I noticed a thin old man staring at me from the next table. He had beady black eyes, like the kind you ascribe to Eli Wallach in The Good, The Bad, and the Ugly. He said nothing. I assumed he was staring at me to warn me about the bad situation I’ve put myself in, so I smiled to acknowledge him which I’m sure made me look like a gullible dumb tourist.

She returned with my thirty cents.

Desperate to divert attention away from me, I asked my new friend about her and her family. She drives a taxi. She has children. All four of her children are grown up. Her youngest son, she said, is twenty years old.

And then she said something strange:  “Can I tell you about you?”

That was a confusing question. Did she want to tell me something about herself? Or ask me about me? Or tell me about her 20-year-old son?

“Yes,” I said.

“You’re very angry.”

My face was impassive but my brain exploded.

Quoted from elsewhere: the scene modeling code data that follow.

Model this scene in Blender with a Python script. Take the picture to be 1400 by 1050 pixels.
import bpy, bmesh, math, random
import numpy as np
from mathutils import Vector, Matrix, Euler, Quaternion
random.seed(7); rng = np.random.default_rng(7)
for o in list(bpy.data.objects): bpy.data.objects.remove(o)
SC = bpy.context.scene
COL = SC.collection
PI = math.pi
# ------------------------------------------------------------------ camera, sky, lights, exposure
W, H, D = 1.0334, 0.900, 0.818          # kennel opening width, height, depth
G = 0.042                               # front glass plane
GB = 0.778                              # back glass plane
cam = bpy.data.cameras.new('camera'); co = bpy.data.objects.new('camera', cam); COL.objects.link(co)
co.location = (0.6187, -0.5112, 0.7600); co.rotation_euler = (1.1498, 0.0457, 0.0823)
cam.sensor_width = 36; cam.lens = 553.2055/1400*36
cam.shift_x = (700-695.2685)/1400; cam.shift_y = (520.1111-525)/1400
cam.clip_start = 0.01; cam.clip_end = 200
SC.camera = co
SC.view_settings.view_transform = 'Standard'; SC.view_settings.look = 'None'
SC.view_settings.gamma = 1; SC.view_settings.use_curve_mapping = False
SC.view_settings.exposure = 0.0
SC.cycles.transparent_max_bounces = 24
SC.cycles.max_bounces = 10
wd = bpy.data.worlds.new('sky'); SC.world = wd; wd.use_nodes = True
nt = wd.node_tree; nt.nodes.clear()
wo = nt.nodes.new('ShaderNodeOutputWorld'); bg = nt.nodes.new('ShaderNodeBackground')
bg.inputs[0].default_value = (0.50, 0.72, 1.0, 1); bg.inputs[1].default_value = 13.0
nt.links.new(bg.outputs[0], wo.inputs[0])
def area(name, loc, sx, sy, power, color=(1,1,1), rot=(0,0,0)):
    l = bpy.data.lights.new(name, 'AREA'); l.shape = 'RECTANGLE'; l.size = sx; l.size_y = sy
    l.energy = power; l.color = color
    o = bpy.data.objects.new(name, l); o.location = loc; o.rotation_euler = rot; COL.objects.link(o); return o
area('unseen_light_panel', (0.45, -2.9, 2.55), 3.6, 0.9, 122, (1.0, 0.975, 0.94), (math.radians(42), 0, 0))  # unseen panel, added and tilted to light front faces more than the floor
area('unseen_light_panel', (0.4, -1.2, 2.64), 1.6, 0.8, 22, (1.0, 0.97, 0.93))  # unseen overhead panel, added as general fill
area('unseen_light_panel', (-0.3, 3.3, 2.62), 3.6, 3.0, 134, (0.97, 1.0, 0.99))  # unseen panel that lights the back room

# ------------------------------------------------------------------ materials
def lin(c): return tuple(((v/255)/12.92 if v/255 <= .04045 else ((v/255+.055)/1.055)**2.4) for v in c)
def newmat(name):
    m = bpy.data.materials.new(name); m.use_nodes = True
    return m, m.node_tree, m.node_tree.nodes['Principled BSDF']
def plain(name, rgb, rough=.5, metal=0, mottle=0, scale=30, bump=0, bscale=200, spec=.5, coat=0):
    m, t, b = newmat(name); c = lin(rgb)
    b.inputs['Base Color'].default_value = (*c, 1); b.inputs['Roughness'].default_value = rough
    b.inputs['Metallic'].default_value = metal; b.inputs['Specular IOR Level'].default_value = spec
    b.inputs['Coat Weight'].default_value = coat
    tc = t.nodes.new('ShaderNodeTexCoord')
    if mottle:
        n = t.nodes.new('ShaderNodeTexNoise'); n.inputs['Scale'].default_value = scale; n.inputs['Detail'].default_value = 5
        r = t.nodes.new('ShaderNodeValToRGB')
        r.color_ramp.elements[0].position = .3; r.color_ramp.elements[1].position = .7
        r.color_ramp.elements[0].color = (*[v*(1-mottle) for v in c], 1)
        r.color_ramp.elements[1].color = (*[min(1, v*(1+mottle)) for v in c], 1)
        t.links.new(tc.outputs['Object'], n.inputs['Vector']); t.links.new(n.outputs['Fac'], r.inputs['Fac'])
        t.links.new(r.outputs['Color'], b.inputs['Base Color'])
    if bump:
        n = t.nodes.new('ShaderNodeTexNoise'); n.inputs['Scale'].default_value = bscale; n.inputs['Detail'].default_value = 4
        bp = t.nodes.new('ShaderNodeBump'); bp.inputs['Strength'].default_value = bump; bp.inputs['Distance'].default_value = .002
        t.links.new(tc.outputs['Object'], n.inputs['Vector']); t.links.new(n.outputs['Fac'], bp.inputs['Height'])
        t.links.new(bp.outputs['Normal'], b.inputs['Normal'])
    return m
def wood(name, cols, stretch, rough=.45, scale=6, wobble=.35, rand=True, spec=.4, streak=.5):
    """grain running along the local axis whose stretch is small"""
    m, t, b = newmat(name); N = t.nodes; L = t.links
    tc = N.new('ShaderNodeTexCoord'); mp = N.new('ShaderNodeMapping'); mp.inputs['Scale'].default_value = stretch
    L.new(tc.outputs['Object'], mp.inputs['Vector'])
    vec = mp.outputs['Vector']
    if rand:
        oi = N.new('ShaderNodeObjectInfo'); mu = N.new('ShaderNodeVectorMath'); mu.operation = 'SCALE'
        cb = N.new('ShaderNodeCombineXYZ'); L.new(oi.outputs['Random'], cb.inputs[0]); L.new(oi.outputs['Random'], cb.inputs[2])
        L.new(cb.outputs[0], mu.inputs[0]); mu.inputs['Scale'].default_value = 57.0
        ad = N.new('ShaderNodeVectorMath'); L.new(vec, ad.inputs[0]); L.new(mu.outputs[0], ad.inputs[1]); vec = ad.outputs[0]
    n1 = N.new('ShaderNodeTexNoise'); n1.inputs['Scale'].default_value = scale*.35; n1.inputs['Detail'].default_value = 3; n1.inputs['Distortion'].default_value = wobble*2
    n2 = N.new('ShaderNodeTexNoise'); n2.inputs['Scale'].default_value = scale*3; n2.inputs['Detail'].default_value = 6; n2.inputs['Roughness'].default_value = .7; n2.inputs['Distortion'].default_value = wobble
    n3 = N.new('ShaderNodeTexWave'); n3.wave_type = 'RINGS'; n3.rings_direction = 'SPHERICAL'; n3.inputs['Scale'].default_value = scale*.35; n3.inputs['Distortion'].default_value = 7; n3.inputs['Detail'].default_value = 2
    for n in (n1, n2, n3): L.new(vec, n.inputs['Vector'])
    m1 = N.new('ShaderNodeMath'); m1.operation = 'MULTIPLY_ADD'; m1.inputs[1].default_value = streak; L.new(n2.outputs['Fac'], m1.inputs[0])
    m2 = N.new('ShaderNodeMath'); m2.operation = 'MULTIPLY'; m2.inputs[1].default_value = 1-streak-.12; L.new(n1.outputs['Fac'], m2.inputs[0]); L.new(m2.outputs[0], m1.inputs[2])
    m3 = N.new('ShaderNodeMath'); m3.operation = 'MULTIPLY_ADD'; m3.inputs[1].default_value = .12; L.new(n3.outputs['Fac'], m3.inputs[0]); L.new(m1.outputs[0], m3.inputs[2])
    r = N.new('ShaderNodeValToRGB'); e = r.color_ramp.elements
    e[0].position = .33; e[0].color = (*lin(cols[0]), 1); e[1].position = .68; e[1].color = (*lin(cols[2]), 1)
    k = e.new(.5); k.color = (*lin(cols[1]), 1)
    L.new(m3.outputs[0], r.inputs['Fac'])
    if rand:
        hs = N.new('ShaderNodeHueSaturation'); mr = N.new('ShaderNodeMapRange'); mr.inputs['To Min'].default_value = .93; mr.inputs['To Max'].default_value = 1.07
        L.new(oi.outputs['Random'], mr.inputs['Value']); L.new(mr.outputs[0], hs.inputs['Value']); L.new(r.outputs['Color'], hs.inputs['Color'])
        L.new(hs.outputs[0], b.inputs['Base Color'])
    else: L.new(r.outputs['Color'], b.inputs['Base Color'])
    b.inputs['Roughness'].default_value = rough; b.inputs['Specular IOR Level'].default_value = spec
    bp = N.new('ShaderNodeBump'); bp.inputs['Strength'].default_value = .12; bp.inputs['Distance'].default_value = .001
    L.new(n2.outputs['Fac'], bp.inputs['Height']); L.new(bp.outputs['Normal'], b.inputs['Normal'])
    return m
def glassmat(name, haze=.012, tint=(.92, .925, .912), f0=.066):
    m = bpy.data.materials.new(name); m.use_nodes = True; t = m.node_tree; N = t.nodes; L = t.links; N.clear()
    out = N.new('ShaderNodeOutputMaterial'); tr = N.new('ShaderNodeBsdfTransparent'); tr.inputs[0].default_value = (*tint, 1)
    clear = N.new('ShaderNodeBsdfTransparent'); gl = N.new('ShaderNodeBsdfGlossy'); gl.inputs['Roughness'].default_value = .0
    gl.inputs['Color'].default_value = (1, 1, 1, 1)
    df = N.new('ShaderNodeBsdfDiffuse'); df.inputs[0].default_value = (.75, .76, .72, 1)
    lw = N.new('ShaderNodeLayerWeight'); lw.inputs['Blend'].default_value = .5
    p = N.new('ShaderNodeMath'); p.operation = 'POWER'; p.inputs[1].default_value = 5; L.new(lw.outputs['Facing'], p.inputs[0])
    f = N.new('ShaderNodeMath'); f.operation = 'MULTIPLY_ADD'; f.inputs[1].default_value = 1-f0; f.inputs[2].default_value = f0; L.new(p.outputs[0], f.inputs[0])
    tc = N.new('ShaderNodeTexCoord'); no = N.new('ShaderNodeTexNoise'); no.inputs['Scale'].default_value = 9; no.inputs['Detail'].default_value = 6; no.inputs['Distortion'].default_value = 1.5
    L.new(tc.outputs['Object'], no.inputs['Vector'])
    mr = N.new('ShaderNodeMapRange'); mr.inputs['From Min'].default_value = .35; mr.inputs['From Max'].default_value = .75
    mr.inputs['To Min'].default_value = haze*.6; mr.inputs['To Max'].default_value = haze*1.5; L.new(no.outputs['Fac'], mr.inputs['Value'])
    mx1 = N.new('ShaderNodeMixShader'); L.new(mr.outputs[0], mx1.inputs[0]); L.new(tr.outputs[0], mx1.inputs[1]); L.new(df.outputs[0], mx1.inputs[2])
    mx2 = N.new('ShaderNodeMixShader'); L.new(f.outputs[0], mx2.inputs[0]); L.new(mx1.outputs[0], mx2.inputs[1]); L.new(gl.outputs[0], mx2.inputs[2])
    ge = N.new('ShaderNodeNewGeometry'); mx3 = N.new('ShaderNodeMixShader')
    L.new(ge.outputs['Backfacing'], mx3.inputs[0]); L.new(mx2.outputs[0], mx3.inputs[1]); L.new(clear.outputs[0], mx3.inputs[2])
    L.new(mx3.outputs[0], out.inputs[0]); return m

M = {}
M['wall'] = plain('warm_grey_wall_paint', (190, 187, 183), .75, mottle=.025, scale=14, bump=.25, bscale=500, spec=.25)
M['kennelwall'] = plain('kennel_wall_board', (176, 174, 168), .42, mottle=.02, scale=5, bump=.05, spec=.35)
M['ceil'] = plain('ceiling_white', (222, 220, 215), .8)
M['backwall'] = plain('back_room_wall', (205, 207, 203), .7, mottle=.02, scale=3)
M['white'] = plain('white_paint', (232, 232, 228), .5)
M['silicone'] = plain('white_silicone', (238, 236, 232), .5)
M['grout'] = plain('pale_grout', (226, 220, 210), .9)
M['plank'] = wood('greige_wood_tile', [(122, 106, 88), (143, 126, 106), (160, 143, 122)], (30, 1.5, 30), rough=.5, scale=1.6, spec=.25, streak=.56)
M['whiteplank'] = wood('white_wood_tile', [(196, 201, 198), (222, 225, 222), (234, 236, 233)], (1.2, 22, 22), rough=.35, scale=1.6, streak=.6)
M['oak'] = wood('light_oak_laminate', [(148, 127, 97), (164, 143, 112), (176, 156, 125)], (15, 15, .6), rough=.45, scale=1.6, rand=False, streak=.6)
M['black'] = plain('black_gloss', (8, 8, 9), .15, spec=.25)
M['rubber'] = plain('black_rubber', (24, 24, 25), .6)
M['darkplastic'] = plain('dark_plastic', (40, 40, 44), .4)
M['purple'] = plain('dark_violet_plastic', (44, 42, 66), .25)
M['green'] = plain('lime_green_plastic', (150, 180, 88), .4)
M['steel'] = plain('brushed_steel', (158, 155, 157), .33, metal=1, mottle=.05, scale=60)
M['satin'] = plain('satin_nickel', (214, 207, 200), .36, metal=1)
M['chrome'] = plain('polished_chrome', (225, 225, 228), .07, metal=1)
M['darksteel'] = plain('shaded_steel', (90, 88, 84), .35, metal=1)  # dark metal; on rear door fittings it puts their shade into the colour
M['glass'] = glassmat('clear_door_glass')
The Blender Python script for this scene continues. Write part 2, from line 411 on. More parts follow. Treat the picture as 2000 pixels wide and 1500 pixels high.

“You’re angry and you change your mind all the time. You have pain in your body.”

She was telling my fortune. I tried to be coy and divert attention. “I don’t change my mind. When I decide, it’s done, but getting there is is the hard part.” What a horrible answer, but I was was willing to do just about anything to avoid giving an affirmative response, inviting further humiliation. Why couldn’t she just say that I had a hard time trusting strangers when I allowed myself far outside my comfort zone? I looked back to Eli Wallach, who made immediate eye contact. He was waiting for me to look at him. I looked away, ashamed that I had no calm facade after all.

Our food was ready. The hawker prepared in two bags. My porridge was put in to a red plastic bag. My friend took the other bag. We walked out together. For the second time she asked me the name of my hotel. I answered without answering, saying I was going to the 7-11. Then I thanked her, and walked away. She got into her taxi and drove off.

Here I am back at the hotel. The porridge is still sitting in its bag and it is still hot. The anxiety over what might have been a completely innocent symbiotic exchange has left a knot in my stomach, and I can’t decide whether eat my breakfast or toss it and snack on the hazelnut wafers I bought at the 7-11.